Una de las principales virtudes del político consiste en inclinarse ante la realidad y, aceptándola, lograr paradójicamente modificarla. Hegel (en su “Filosofía del Derecho”) sostiene que una tarea de la filosofía política (también podríamos decir de la política a secas) es lograr reconciliarse con la circunstancia. Para hacerlo es necesario comprender que la circunstancia aloja, subyacente en ella, un contenido normativo que es tarea del político descubrir para lograr que aflore del todo.
La pregunta que entonces cabría plantear a la luz de los resultados de ayer, y teniendo a la vista el debate que los precedió, es la siguiente: ¿cuál es el contenido normativo que alberga el Chile de hoy?

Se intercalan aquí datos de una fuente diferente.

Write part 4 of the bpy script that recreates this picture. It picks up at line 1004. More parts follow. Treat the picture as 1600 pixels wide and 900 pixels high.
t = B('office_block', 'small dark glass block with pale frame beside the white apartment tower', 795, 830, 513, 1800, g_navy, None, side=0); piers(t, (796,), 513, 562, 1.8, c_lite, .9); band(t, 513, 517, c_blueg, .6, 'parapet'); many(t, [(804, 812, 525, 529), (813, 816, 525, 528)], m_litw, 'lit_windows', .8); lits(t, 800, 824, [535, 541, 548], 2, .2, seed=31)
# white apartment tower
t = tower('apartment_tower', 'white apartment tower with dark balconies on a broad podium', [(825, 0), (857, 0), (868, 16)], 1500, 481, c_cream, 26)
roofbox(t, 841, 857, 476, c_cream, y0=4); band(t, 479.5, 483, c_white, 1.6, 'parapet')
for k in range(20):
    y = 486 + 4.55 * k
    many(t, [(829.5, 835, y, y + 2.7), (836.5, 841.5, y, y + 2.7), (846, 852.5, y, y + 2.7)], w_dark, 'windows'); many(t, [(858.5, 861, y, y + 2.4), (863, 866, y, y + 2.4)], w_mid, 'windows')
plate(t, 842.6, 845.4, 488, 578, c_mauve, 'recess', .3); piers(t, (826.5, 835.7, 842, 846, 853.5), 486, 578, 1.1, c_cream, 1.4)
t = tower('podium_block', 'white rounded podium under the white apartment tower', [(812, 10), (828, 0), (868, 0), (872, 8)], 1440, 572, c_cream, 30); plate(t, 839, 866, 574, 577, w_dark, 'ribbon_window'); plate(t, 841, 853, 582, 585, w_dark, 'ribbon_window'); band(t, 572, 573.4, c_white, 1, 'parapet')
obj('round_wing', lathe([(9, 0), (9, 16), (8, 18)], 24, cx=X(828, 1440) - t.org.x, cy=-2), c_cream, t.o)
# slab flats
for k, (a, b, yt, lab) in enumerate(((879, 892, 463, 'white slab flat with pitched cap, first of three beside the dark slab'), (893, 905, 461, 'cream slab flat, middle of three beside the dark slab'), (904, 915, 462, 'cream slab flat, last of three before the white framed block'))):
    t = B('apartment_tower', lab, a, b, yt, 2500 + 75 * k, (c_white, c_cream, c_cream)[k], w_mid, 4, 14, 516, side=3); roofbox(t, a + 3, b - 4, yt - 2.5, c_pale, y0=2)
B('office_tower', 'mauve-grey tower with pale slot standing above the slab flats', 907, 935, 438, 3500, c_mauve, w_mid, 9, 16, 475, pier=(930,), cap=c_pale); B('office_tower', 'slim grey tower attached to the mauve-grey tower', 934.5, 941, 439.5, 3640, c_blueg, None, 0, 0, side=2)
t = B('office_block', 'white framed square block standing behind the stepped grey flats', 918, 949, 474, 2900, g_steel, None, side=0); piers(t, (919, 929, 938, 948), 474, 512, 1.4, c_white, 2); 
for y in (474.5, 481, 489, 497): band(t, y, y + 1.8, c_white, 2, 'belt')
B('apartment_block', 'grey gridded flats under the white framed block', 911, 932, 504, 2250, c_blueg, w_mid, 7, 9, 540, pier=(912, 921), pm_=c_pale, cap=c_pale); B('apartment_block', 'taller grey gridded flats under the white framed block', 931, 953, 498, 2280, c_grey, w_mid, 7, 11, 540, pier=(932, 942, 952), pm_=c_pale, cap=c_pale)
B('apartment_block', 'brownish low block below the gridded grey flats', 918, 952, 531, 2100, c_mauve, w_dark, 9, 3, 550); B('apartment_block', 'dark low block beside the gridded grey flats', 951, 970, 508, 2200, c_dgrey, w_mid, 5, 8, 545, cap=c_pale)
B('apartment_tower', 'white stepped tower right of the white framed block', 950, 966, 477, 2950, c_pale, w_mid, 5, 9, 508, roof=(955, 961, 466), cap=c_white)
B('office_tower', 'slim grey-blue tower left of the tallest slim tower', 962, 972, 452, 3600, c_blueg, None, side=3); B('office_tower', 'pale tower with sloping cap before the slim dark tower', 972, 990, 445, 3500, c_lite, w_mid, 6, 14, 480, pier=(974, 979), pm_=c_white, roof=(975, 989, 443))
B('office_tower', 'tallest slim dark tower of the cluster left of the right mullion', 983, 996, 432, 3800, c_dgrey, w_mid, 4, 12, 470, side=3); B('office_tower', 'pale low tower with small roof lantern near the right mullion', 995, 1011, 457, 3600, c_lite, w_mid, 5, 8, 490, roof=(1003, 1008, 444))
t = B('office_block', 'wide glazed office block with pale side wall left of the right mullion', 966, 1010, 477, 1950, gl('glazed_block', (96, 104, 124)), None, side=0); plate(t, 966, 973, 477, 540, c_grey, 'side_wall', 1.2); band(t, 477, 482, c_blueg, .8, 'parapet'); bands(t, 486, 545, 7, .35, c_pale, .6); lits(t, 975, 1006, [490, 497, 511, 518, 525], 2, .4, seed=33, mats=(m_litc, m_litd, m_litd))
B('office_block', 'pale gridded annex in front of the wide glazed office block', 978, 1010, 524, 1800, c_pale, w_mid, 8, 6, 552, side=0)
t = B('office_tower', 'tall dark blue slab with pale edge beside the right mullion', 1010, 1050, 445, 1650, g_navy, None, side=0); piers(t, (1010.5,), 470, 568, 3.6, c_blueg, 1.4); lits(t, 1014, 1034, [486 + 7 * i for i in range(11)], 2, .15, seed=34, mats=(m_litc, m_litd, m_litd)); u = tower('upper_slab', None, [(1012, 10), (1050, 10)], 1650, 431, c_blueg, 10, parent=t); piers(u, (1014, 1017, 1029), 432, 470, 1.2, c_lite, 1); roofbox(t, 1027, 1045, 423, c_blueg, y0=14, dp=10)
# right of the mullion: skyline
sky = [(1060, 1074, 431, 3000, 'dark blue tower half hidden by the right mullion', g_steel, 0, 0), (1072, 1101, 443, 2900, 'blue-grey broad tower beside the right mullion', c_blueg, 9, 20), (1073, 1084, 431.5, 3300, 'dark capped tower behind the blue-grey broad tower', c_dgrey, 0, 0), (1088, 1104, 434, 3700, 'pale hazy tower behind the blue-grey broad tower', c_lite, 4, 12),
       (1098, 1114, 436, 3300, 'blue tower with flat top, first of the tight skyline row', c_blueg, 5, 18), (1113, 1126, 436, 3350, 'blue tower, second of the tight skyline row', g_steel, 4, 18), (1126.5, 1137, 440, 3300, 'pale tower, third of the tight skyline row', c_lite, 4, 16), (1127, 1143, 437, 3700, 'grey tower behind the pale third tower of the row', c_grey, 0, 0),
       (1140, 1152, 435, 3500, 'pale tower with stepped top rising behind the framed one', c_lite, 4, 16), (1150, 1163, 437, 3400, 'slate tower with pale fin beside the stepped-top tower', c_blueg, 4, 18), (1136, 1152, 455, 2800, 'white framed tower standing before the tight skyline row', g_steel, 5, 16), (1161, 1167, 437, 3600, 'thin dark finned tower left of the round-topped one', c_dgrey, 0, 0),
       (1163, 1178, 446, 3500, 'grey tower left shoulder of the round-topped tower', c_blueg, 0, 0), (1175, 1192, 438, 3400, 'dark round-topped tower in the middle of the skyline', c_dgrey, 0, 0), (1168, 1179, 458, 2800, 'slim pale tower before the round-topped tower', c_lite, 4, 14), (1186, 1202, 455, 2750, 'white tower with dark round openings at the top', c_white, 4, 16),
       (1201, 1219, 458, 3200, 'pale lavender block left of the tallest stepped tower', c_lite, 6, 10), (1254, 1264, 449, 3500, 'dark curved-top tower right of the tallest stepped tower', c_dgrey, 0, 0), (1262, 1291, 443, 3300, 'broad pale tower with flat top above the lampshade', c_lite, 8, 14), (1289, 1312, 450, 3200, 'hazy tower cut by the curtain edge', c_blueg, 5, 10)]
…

No es muy difícil identificarlo.
Se le podría llamar un consenso traslapado, un acuerdo de la sociedad chilena o de sus fuerzas políticas, en el que todas convergen sin renunciar, no obstante, a sus ideas finales acerca de lo que estiman mejor.
¿Cuáles serían las ideas que configuran ese consenso que la política debiera hacer explícito?
Ante todo, están los derechos sociales. Puede considerársele una de las ideas que brotó y se hizo hegemónica en este debate. Es verdad que se ironizó con ella, se le consideró un espantajo y una pompa de jabón; pero la concepción que le subyace se hizo ya un lugar en la cultura pública de Chile. La idea de que el principio divisivo de las clases que es propio de la sociedad moderna no debe tener la última palabra en el destino de las personas, y que debe ser corregido hasta cierto punto mediante el principio integrador de lo que pudiera llamarse una ciudadanía social, está ya instalada en la concordia muda que, a pesar de las apariencias, este debate constitucional puso de manifiesto.
También cabría agregar la idea de igualdad sustantiva que el proyecto constitucional subrayó. Tratar igual a las personas no significa ser ciego ante la diferencia de género o de etnia o de orientación sexual, sino que significa abrir los ojos ante ellas y corregirlas, a fin de que la peripecia vital de las personas no dependa solo de desventajas inmerecidas. Pensar la ciudadanía como una abstracción ya no será posible.
Los pueblos originarios, por su parte, ya no podrán ser camuflados en la abstracción del Estado nacional. El reconocimiento de esos pueblos y de su cultura, el establecimiento de derechos colectivos, entre ellos los derechos lingüísticos y los procedimientos para que los miembros de esos pueblos puedan formar una voluntad colectiva, ya se han instalado en la cultura pública.
Y, en fin, el principio de mayorías. Si durante mucho tiempo se creyó que el problema del sistema político en Chile consistía en contener a las mayorías, hoy se ha abierto camino la convicción de que la democracia demanda que sean las mayorías las que gobiernen. Si alguien tenía objeciones conceptuales a la regla de la mayoría, ¿cómo podrían tenerlas ahora que la mayoría logró evitar lo que temían?
Las fuerzas políticas y las personas no llegan tan lejos como lo predeciría la limpieza abstracta de sus convicciones, sino que solo alcanzan la altura que les permiten sus limitaciones. Inteligir a estas últimas y descubrir en ellas el contenido normativo que albergan —descubrir, de nuevo Hegel, la rosa en la cruz del presente— es el talento fundamental del político y el secreto para salir de lo que en lo inmediato (no vale la pena negarlo, Presidente) es una innegable derrota.